EXERCISE: Every line from the first one to the line containing "bg.inputs[1].default_value = 0.40" should be echoed exactly; leave out the rest.

::::::::::

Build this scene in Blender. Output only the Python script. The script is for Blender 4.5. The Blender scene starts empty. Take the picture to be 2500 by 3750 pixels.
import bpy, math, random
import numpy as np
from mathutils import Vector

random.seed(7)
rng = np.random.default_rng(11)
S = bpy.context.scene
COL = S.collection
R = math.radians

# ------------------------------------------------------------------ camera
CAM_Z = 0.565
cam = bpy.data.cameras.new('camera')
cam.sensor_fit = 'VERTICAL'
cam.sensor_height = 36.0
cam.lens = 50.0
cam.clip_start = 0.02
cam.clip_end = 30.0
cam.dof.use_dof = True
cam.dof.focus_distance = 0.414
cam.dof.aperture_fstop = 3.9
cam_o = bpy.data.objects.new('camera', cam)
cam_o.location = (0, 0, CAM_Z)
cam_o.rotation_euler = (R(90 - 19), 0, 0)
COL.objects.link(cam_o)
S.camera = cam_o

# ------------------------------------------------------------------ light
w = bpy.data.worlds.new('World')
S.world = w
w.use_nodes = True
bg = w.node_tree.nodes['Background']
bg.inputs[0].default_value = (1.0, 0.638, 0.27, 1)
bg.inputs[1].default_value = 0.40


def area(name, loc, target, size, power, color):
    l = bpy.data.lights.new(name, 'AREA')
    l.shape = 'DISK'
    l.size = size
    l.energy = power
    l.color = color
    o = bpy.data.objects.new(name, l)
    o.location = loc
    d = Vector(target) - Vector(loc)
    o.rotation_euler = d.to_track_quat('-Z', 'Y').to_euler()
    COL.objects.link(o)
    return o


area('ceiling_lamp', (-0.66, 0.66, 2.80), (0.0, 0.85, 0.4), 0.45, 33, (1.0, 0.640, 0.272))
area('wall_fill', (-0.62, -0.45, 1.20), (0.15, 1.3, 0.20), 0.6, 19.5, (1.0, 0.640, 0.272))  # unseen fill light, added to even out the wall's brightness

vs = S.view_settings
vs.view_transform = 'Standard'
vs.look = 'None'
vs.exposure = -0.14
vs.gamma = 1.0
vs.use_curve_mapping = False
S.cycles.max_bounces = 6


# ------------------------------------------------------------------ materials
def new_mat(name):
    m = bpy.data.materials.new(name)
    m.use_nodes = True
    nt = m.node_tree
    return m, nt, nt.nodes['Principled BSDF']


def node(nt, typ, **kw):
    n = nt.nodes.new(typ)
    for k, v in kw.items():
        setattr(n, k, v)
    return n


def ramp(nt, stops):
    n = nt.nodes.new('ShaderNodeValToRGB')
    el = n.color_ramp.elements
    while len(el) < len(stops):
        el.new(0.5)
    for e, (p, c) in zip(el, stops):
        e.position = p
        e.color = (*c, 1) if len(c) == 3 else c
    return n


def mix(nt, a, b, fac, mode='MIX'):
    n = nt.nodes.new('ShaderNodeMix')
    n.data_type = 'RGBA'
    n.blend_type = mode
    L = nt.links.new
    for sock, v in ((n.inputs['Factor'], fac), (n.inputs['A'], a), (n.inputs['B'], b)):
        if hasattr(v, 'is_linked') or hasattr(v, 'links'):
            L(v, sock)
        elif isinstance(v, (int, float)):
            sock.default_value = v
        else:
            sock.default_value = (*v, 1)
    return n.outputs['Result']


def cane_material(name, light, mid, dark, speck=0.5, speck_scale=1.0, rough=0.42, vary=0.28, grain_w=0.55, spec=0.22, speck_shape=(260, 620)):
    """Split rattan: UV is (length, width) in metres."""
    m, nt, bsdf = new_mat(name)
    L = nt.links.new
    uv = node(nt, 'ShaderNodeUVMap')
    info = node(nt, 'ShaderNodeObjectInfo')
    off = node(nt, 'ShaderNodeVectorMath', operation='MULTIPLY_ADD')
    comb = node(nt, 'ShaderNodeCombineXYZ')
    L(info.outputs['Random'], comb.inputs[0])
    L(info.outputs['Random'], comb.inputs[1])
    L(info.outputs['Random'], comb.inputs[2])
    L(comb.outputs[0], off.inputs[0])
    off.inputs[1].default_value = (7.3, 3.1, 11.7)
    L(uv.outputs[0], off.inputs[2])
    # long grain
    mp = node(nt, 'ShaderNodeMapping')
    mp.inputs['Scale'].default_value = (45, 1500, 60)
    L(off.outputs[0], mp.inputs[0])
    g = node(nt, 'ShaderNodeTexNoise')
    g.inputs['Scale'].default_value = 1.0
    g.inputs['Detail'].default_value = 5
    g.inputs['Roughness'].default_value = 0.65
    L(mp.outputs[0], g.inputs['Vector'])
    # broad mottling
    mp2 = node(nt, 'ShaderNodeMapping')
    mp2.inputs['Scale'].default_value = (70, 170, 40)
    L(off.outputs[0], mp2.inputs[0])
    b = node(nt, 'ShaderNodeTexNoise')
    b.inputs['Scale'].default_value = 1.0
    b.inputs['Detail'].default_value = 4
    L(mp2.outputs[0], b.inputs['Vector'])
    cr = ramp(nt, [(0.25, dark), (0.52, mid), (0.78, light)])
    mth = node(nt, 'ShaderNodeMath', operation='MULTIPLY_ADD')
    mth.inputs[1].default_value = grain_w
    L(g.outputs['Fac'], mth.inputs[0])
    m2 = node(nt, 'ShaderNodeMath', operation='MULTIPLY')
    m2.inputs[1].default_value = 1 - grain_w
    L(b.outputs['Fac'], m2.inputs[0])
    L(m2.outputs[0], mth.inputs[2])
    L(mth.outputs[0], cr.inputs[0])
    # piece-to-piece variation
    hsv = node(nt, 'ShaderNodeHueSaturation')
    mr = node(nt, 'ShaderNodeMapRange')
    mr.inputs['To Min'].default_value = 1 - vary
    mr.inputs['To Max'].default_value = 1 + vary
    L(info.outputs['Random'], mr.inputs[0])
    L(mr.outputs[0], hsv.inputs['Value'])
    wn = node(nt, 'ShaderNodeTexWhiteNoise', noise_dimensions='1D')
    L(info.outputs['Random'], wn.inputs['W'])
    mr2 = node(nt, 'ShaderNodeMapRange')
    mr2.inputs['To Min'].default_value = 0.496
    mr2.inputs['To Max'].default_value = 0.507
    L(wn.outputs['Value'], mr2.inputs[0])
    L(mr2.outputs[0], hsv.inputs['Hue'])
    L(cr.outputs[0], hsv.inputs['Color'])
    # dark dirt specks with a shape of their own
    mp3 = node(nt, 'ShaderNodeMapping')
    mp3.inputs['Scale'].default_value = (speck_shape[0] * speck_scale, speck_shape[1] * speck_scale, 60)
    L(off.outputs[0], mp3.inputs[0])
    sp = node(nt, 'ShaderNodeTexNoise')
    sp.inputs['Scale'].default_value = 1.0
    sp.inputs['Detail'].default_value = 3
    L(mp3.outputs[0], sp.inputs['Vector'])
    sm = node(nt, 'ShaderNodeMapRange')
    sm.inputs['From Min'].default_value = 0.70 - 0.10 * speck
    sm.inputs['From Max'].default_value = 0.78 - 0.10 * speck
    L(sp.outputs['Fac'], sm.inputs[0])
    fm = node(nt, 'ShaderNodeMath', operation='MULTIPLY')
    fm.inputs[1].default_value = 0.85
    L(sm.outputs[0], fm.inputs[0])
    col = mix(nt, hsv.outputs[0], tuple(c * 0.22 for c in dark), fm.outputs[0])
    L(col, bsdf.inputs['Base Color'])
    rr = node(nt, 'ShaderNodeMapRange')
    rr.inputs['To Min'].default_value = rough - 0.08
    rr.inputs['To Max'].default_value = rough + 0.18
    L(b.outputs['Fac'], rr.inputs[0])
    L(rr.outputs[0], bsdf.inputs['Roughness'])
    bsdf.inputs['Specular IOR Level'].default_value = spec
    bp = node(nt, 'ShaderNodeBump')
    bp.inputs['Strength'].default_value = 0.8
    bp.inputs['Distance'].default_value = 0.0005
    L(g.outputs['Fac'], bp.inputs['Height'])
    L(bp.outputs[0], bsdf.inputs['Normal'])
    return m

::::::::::

FINAL RESULT:
Build this scene in Blender. Output only the Python script. The script is for Blender 4.5. The Blender scene starts empty. Take the picture to be 2500 by 3750 pixels.
import bpy, math, random
import numpy as np
from mathutils import Vector

random.seed(7)
rng = np.random.default_rng(11)
S = bpy.context.scene
COL = S.collection
R = math.radians

# ------------------------------------------------------------------ camera
CAM_Z = 0.565
cam = bpy.data.cameras.new('camera')
cam.sensor_fit = 'VERTICAL'
cam.sensor_height = 36.0
cam.lens = 50.0
cam.clip_start = 0.02
cam.clip_end = 30.0
cam.dof.use_dof = True
cam.dof.focus_distance = 0.414
cam.dof.aperture_fstop = 3.9
cam_o = bpy.data.objects.new('camera', cam)
cam_o.location = (0, 0, CAM_Z)
cam_o.rotation_euler = (R(90 - 19), 0, 0)
COL.objects.link(cam_o)
S.camera = cam_o

# ------------------------------------------------------------------ light
w = bpy.data.worlds.new('World')
S.world = w
w.use_nodes = True
bg = w.node_tree.nodes['Background']
bg.inputs[0].default_value = (1.0, 0.638, 0.27, 1)
bg.inputs[1].default_value = 0.40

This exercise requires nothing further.